Dunque, affinché le dimissioni dei presidenti dei due rami del Parlamento possano essere confermate, la procedura impone presentarle al voto dell’Assemblea che può accettarle o respingerle rendendole nulle o, eventualmente, decidere la figura cui assegnare la funzione. Ciò non è avvenuto, le procedure non sono state rispettate, anzi  addirittura impedite: quindi la signora autoproclamatasi presidente non dispone di nessuna autorità giuridico-politica per assumere il ruolo di presidente ad interim. Nemmeno lo stesso Guaidò era arrivato a tanto, nel senso che almeno lui era stato votato come Presidente di una Camera, pure in seguito insubordinatasi contro il dettato costituzionale.

Averla sostenuta è dimostrazione franca di golpismo da parte della destra boliviana e dei militari, ed averle consentito di presentarsi pubblicamente rappresenta anche una ennesima vergogna per le istituzioni internazionali come l’OSA ed alcuni paesi latinoamericani come Cile, Ecuador, Perù e Brasile. Costoro confermano come i rispettivi governi al servizio di militari golpisti e oligarchie razziste disegnino una realtà di dipendenza assoluta dal volere degli Stati Uniti. Dimostrano, altresì, una disponibilità alla cessione di sovranità che ne qualifica la servitù di fronte al padrone del Nord. Proprio questa servitù è lo specchio fedele della repressione e dell’odio di classe che esprimono contro il 99%, a maggior ragione contro la parte più debole ed indifesa. Incapaci di immaginare relazioni di parità tra eguali, concepiscono solo il ruolo di padroni e servi: padroni con il loro paese, servi con gli Stati Uniti.

Ridicole, prive di decenza, carenti di ogni fondamento, sono le acrobazie verbali con le quali gli alleati internazionali del golpismo boliviano cercano di disegnare con inchiostro simpatico gli avvenimenti che hanno portato al colpo di stato, progettato da un anno ed eseguito con la complicità dei paesi di destra vicini. Peraltro, che le elezioni le avesse vinte Evo Morales nemmeno i golpisti lo negano. Si può discutere sulla distanza con Meza, ma non sul fatto che le abbia stravinte. Dunque?

Straordinario il silenzio dell’Unione Europea, che nella vicenda venezuelana si era alzata a difesa della centralità del Parlamento (illegittimo) e che in quella boliviana sceglie di ignorare il Parlamento (legittimo) bloccato. I due pesi e le due misure certifichino come a Strasburgo e a Bruxelles non vi sia nessuna attenzione agli aspetti formali e sostanziali dei processi costituzionali nei rispettivi paesi, ma solo lo schieramento politico che identifica nella guerra totale ai paesi di orientamento socialista lo scopo unico delle sue deliberazioni.

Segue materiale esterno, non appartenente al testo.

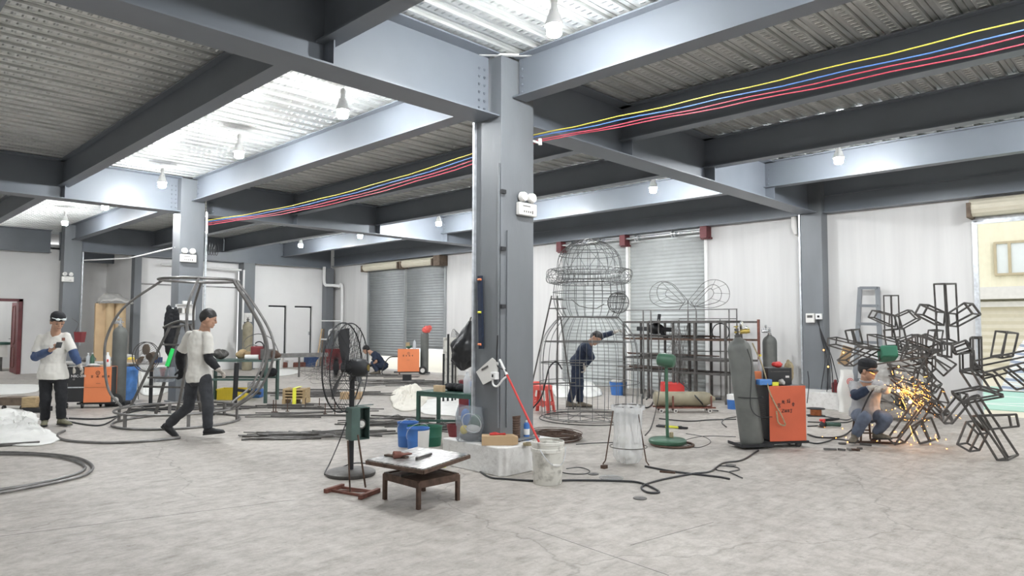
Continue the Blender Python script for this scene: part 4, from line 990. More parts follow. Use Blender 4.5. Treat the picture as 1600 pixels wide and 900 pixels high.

Da parte degli USA non c’è solo l’intenzione di riprendersi gli idrocarburi e il litio boliviano, anche se disporre del coltan venezuelano e del litio boliviano consentirebbe a Washington di ridurre le distanze con la Cina sul mercato della telefonia mobile, dunque di tentare di porre un ostacolo migliore e maggiore all’avanzamento cinese sul G5. C’è anche l’aspetto ideologico di un sistema liberista ormai incapace di riformarsi, di tentare un’ulteriore sviluppo in funzione degli interessi generali. Anzi, la crescente riduzione della platea destinataria di ogni ricchezza riduce inevitabilmente il consenso di massa con conseguenti ripercussioni sugli scenari elettorali continentali. Non a caso lo stesso strumento democratico delle elezioni risulta ormai incompatibile con il mantenimento del sistema.

Questo è quello che succede in Bolivia come pure in Ecuador e in Cile. L’impossibilità di riformare un sistema fallito trova immediata applicazione per le strade. Gli indigeni boliviani sono falciati dalla polizia, una delle entità più corrotte dell’intera America Latina che, con l’autonominata presidente è tornata alla sua specialità storica: abbracci ai governi di destra e fuoco sulle opposizioni di sinistra in piazza. Sull’impossibilità di riconoscere come legittimo questo governo golpista si è in attesa di un pronunciamento del governo italiano. Sulla diffusione della verità circa il governo scandaloso di Quito attendiamo invece le righe dei media di riferimento governativi e dei giornalisti fedeli alla causa dei loro editori. Sarà meglio armarsi di pazienza. Tradurre dall’inglese comporta tempo.